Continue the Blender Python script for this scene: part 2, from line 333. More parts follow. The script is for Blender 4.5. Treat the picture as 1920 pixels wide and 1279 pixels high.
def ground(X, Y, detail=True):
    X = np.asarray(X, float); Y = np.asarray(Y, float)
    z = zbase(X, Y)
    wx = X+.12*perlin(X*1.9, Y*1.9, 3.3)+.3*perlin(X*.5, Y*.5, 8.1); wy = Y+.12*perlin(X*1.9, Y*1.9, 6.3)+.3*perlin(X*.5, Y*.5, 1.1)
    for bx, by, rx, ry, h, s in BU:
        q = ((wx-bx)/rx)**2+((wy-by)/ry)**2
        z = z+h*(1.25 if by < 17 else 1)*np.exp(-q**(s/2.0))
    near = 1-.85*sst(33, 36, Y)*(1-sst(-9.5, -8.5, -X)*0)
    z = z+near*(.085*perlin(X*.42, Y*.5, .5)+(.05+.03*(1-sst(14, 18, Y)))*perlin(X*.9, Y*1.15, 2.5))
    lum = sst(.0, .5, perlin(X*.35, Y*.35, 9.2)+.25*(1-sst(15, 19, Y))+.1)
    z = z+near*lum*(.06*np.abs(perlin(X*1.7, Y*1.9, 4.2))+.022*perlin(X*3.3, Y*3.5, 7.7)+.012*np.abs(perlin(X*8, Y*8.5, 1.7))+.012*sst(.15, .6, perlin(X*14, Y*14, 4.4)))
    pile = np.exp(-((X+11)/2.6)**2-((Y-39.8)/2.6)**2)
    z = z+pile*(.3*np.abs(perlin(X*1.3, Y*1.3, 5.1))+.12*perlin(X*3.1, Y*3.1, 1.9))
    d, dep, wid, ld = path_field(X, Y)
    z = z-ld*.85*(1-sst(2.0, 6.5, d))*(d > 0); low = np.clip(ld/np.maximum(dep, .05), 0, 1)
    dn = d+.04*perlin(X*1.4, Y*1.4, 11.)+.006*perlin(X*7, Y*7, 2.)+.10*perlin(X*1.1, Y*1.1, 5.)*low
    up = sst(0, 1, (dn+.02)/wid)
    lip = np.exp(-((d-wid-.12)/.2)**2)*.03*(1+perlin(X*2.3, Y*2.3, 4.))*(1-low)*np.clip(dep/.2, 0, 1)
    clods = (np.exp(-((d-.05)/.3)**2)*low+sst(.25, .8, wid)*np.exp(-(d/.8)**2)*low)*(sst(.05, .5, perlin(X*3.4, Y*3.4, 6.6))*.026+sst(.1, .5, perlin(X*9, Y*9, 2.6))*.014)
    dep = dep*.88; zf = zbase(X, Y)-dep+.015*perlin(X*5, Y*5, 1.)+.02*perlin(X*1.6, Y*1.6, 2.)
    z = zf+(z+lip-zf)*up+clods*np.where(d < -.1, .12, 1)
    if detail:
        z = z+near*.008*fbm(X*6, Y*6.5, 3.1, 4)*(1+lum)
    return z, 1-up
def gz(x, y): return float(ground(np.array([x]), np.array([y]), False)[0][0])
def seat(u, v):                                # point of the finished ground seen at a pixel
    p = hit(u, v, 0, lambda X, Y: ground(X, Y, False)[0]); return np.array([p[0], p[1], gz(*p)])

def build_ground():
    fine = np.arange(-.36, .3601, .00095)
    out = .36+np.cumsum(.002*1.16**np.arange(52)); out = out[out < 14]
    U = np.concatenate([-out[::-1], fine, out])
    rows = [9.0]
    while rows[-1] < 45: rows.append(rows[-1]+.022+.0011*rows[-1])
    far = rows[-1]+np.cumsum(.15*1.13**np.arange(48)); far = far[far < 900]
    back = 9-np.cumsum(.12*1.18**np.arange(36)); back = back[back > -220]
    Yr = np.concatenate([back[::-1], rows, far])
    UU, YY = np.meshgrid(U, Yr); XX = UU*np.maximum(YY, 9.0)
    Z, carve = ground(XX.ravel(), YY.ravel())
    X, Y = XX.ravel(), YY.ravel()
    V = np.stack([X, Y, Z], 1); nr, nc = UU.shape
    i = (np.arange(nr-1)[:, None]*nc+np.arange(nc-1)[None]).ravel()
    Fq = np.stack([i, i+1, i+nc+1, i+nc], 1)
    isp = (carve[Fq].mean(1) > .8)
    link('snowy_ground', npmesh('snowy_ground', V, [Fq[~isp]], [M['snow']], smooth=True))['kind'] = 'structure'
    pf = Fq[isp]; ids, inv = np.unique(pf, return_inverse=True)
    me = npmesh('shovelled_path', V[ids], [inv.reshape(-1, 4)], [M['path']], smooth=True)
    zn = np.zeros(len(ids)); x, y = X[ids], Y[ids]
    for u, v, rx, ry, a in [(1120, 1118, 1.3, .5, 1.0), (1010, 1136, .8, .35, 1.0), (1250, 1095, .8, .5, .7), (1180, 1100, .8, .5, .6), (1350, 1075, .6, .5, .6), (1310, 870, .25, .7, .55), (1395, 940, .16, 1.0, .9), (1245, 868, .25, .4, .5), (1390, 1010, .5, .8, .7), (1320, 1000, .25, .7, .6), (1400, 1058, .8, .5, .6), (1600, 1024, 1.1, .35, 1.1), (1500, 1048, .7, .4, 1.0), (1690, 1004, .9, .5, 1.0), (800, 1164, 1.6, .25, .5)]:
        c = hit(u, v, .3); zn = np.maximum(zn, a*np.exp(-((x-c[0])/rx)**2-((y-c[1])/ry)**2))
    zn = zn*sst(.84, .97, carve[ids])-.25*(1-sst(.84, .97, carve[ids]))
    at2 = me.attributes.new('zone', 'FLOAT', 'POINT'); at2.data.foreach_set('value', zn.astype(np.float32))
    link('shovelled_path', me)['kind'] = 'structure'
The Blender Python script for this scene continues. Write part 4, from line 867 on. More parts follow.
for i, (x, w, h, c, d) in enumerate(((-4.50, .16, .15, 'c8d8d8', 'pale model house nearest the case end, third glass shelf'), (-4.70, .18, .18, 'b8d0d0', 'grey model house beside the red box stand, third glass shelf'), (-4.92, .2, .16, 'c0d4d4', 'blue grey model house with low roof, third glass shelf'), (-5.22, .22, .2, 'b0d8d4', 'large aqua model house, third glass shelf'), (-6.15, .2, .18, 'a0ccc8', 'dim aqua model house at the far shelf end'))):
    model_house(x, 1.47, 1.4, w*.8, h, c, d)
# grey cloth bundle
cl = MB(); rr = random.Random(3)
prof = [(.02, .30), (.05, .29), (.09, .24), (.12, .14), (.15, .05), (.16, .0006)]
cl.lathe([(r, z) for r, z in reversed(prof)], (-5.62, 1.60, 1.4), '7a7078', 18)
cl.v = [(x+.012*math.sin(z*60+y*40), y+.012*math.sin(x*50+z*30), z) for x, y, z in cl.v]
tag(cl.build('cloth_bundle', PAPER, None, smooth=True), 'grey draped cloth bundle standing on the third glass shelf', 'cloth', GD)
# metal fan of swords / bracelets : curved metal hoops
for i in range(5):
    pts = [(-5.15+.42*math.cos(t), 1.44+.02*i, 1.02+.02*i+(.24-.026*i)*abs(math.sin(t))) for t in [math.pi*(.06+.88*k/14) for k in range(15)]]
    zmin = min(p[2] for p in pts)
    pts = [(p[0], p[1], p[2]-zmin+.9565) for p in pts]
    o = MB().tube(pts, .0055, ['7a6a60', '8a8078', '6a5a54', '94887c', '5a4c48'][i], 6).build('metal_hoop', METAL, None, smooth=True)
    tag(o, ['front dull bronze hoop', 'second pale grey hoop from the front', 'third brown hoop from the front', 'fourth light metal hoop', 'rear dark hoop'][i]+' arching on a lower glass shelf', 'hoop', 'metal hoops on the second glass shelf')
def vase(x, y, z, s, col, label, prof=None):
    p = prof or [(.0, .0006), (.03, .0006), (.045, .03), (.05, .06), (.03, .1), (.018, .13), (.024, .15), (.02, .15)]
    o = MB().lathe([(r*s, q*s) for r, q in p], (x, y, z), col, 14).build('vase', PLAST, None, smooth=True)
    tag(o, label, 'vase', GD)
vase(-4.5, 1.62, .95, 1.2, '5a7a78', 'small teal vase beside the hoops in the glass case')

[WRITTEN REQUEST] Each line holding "parts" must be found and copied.

[TASK OUTPUT]
Continue the Blender Python script for this scene: part 2, from line 333. More parts follow. The script is for Blender 4.5. Treat the picture as 1920 pixels wide and 1279 pixels high.
The Blender Python script for this scene continues. Write part 4, from line 867 on. More parts follow.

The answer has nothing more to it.